Para fazer isso, é necessário assumir a responsabilidade por nossas próprias vidas, pelo nosso sucesso ou fracasso. Eliminar a culpa dos demais e de si mesmos para confiar no que há de mais íntimo que habita em ti. Assumir que seremos Mestres de nós mesmos. Descobrir o guia interior.

Esse é o caminho do Mago. E a prática dele é a Magia.

Para quem não entende o termo, magia é uma mistura de técnica (ciência) do desconhecido. Em termos mais simples, é a postura de um cientista.

O cientista transforma a própria vida em um laboratório. Observa e raciocina sobre os processos de funcionamento de tudo, encontra o mecanismo subjacente e replica. Então analisa os resultados. Se o experimento não deu certo, o fracasso é dele. Compreende que deixou escapar algo e vai em busca do acerto até encontrá-lo.
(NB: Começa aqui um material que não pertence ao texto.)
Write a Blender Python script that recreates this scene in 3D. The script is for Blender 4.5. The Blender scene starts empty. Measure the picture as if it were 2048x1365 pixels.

Seria esquisito um cientista culpando Deus pelo fracasso da experiência. Ele sabe que é o único responsável.

A mentalidade científica transcende uma profissão específica e abrange todos os aspectos da vida do Mago-Cientista. Ele até pode procurar e observar pessoas com mais experiência em algo, mas vai fazê-lo para recolher as chaves que faltaram e voltar ao seu próprio experimento.

A partir da capacidade de observação, desenvolve uma imaginação aguçada. Consegue fazer os experimentos em sua própria psique, transcendendo as limitações dos meios. Penetram na essência do Cosmos e então passam a interagir com os mecanismos (e suas entidades) que engendram a vida.

Torna-se um Teurgo. Aquele que passa a operar por trás da manifestação. Já se perguntaram como Einstein “previu” processos que só foram comprovados décadas depois? Ele adquiriu a capacidade de ver e interagir com consciências maiores do que a dele. 

Mas antes disso é necessário conquistar a Eudaimonia. E nesse quesito Sócrates foi o grande gênio, e antecipou em mais de 2 milênios o presente da humanidade. Muitos conhecem Sócrates pela frase “Só sei que nada sei”, mas poucos captaram o processo. Sócrates ouvia a todos, mas tinha a capacidade de levar isso que era ouvido até o seu Daimon pessoal (pesquisem). Esse lhe questionava e questionava, até o ponto em que todo o ilusório era removido pela dialética e sobrava uma percepção refinada da realidade.

A nossa grande meta é despertar o canal de acesso ao nosso Daimon pessoal, e depois aos demais Daimons que atuam no funcionamento do mecanismo da grande Vida. O autoconhecimento se transforma em conhecimento real, e então as portas do Universo se abrem.

Parece ambicioso, ou talvez subjetivo. Pergunte ao que há de mais íntimo em você. Pode ser tortuoso, difícil, mas é o único caminho real. O caminho para si mesmo.

Ninguém pode fazer isso por você. Ninguém pode dar isso.

Viemos à vida custodiados pelos nossos pais, que nos amaram, fizeram o melhor e nos conduziram até um certo ponto. Depois disso a vida é nossa responsabilidade. E não há melhor forma de retribuir esse amor do que a nossa emancipação e a construção da nossa própria história.